One of the characters was getting double teamed by a pair of trolls last game, and wasn't happy that all 6 attacks were happening at the same time.  Of course, I knew there was a rule calling out "attack routines" like claw\claw\bite as a single attack sequence (and not the AD&D definition of multiple attacks, which happen staggered later in the round), but of course I couldn't find it mid-game.  (It's here in the section on initiative).

Random Missile and Melee Targets
When firing into a melee, you randomly determine the target - including friends.  It turns out you randomly determine the opponent for  a melee swing, too.  No more tactics around "let's whittle down the wounded monster".  Random, I say!

Closing to Striking Range
In classic D&D, every combatant can move 1/3 of their speed each combat round and still make an attack; the typical plate-wearing fighter can move 20' and swing.  Players get used to being able to move and attack.

AD&D handles things… differently.  First off, you can move your entire movement (60' - or should I say - 6") and then neither side gets a swing for the rest of that round.  Monsters that move 12" can cover a gigantic chunk of terrain - that's like the next zip code.  Then they move in carefully the last few feet and ensure neither side gets in an attack.  One of the guys likes this, from the perspective that winning initiative is no longer a penalty - you can saunter up and tie down the front liners.  Everyone else, not so much.

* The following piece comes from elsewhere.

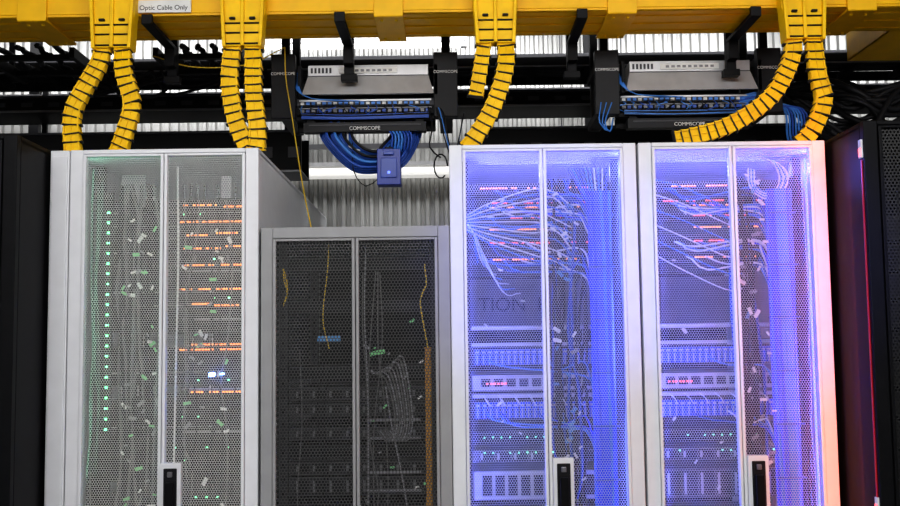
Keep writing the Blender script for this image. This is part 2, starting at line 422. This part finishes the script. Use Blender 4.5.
text('label_text','Optic Cable Only',(-.968,3.5855,zb+.021),.023,BLK2,R)

def chute(b,xc,w=.15):
    h=w/2
    b.prism([(xc-h,zb+.125),(xc-h,zb-.01),(xc-h*.86,zb-.06),(xc-h*.80,zb-.12),(xc+h*.80,zb-.12),(xc+h*.86,zb-.06),(xc+h,zb-.01),(xc+h,zb+.125)],3.545,3.596,YEL2)
    for s_ in (-1,1):
        b.prism([(xc+s_*h*.98-.006,zb+.125),(xc+s_*h*.8-.006,zb-.125),(xc+s_*h*.8+.006,zb-.125),(xc+s_*h*.98+.006,zb+.125)],3.53,3.6,YEL2)
    b.box(xc-.006,xc+.006,3.535,3.6,zb-.12,zb+.12,YEL2)
    for dz in (.045,.078,.115): b.box(xc-h*.80,xc+h*.80,3.538,3.55,zb-dz,zb-dz+.005,BLK2)
    for s_ in (-1,1):
        b.box(xc+s_*h*.45-.010,xc+s_*h*.45+.010,3.534,3.55,zb-.03,zb-.022,BLK2)
b=MB()
for x in (-1.13,-.69,.163,1.205): chute(b,x)
b.make('waterfall_chutes',R,bevel=.003)

# flat corrugated duct: a shallow open channel of overlapping flat plates with black clips
def duct(b,pts,w=.029,dep=.013):
    P=smooth([Vector(p) for p in pts],.003)
    st=[P[0]]; L=0; step=.029
    for i in range(1,len(P)):
        L+=(P[i]-P[i-1]).length
        if L>=step: st.append(P[i]); L=0; step=random.uniform(.026,.033)
    st.append(P[-1])
    for i in range(len(st)-1):
        a,c=st[i],st[i+1]; t=(c-a).normalized(); side=Vector((0,1,0)).cross(t).normalized(); f=side.cross(t)
        if f.y>0: f=-f
        hl=(c-a).length/2; m=(a+c)/2; sk=random.uniform(-.10,.10)
        s2=(side+t*sk).normalized()
        # plate: wider at its lower lip than at its top (overlapping scales)
        w0,w1=w*.86,w*1.02
        top=a+t*.001; bot=c-t*.0008
        b.hexa([top-s2*w0-f*dep,top+s2*w0-f*dep,top-s2*w0+f*dep*.75,top+s2*w0+f*dep*.75,
                bot-s2*w1-f*dep,bot+s2*w1-f*dep,bot-s2*w1+f*dep*1.1,bot+s2*w1+f*dep*1.1],YEL2)
        # raised edge flanges and centre rib
        for s_ in (-1,1):
            b.obox(m+s2*s_*(w*.80)+f*dep*1.05,s2*.0028,f*.004,t*(hl*.82),YEL2)
        b.obox(m+f*dep*1.0,s2*.0016,f*.003,t*(hl*.8),YEL2)
        # black clip across the joint, longer on one side
        k=random.choice((-1,1))
        b.obox(c+s2*k*.002,s2*(w*1.03),f*(dep*1.22),t*.0021,BLK2)
        b.obox(c+s2*k*(w*1.0),s2*.0045,f*.010,t*.0045,BLK2)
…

If you really want to move and attack, it's got to be a charge - you lose your AC dexterity bonus, run like mad, but you get a +2 to the swing.  However, the guy with the longer weapon gets the first attack when the charger enters melee distance, and you better hope they don't have spears or pole arms.

I don't mind the AD&D approach to closing to striking range, but the players hate it.  Most of the time, monsters are coming out of the dark, and the party doesn't even see them until they enter the lighted up zone, and then the monsters tie down the front line because they "closed to striking range".  Roll a new initiative.  Muhaha.

Weapon Speed Factors
Weapon speed factors are not very coherent.    I was using speed factors to break the tie in simultaneous combat, but after a closer reading of that section, I saw that it actually says you only use speed factors when both guys are using weapons!  So a natural weapon wouldn’t count, and you wouldn't break out weapon speed factors when fighting monsters armed with claws.  But then the very next sentence goes on to point out that fist/punch (a natural weapon that uses a weapon speed of 1) would strike before a dagger, at speed 2, if there was a tie, and I was back to being thoroughly confused.

I won't even go into the next series of paragraphs, which speak to how one combatant with a really fast weapon might get a bunch of swings before the other guy gets a single swing, all in the same round.  I have no idea how that's meant to interact with multiple attacks, attack routines, and who knows what else.  Everyone should be swinging daggers!

Luckily, there's this quote over on Dragonsfoot where Gary, in later years, had this to say about weapon speeds:

"Aargh!  Forget weapons speed factors. I must have been under the effect of a hex when I included them in the bloody rules."

When the boss says a rule is bunk, I'm glad to drop-kick it.  Hey, what are the odds that WOTC takes a Sharpie to the weapon speed factor section of their reprints and puts Gary's quote in the margins?

OSRIC to the Rescue
Let's say you want to jump on the AD&D bandwagon, like us.  The new books are coming out, and in a euphoria of gamer attention deficit disorder, you too retcon your campaign.  Don't end up with edition beer goggles!  There's no need to wake up in the morning, your hand draped over the 1E DMG, reaching for aspirin and alkaselzer and wondering if you went to one of those Elvis chapels to get permanently hitched to that efreet cover.

OSRIC dumps the weapon speed factors (per the boss's quote up there) and restates the AD&D combat rules simply and clearly.  You get all the perks of running AD&D combat without having to cross-index the text, like a Biblical scholar, and deal with the obfuscation.  Plus, the OSRIC pdf is well-hyperlinked and tablet friendly; you can get your own copy here:  OSRIC.  I can truly appreciate the awesome job those guys did!

The 1E DMG is a great read, but it's not the best reference for use while actually running a game.  I'm reminded how I started with Moldvay BX, and all those years playing "AD&D" back in the 80's meant that we were really just using the BX combat system with the player's handbook and monster manual.  Judging by my player's reactions, they're encountering the AD&D combat system for the first time as well.  Wish us luck as we continue to play (mostly by the book) as if the Moldvay BX edition was never printed in 1980.

I do think the players are *really* enjoying spell components and casting times in melee.  I've got a nose for these things.